I'm using Randy Ingermanson's snowflake method of writing. Instead of sweating out the dreaded synopsis after writing the novel, in the snowflake method, you write the synopsis first. Actually, the first thing you write is a single sentence that summarizes your story. His advice was to look at the New York Times bestseller's list for examples, so I did. Talk about being forced to truly focus on what your story is about! In a way, that wasn't such a foreign idea for me, since I had a note on my computer that said, "What is the story about?" to remind myself to stay on theme as I wrote. I found out that there's a huge difference between nebulously knowing what the story is about and writing it down. He says take an hour to write it. I wrote mine in ten minutes, came back to it days later, worked on it some more, and finally had a version I liked a week later.
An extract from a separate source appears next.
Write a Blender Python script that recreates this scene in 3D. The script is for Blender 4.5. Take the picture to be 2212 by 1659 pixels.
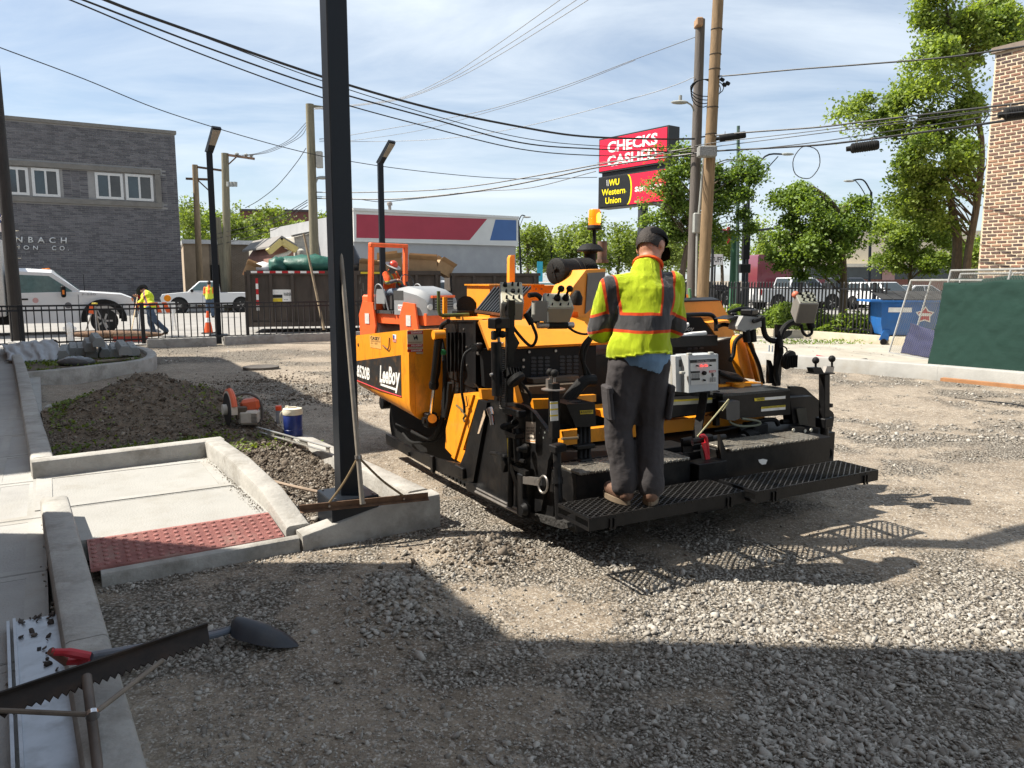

I had moved on to the other steps, something he says is fine to do, but kept going back to the beginning. As that one sentence took shape, the later steps were easier.
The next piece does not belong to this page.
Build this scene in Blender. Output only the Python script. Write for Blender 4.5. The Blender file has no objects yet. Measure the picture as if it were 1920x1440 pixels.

The second step was to write a five-sentence paragraph that tells the beginning, middle, and end of the story. (That's not exactly the way he puts it. I advise searching the internet for his steps as he has other helpful advice.) I struggled over this part since, as I said, I usually waffle the middle part until I write it. 

This is my approach to mentally outlining a novel in a nutshell:

However, "and then some stuff happens" isn't an option in writing the five-sentence paragraph, so I had to focus on an actual chain of events. Whoa! The nebulous suddenly had shape! It wasn't "sort of an idea" anymore. It was beginning to look like a real plot.
As I worked on step 3, the character sketches, I went back to tweak the paragraph in step 2 because with every word I put down about my characters not only did they come more into focus, so did the story.

In step 4, I took my paragraph from Step 2 and expanded on each sentence. I realized that I almost had in mind too much story (a frequent problem of mine), so I cut back to the most exciting, tightly focused part of the story. Having too many characters is also a problem, so I kept the action between the two main characters and an important secondary, but it also gave me an idea of the supporting cast I would need.

 Step 5 is telling the story from each main character's POV. He calls this a character synopsis. By now, the word synopsis has been used so much in this process that I no longer flinch when I see it. I think that's a good thing.

That's all I've done thus far with the ten steps, but I work at it every day. While I thought this approach would kill my creativity, all it does is change the order in which I create. Instead of wondering twenty thousand words into the novel what happens next, I'm figuring that out now.  It seems much more efficient.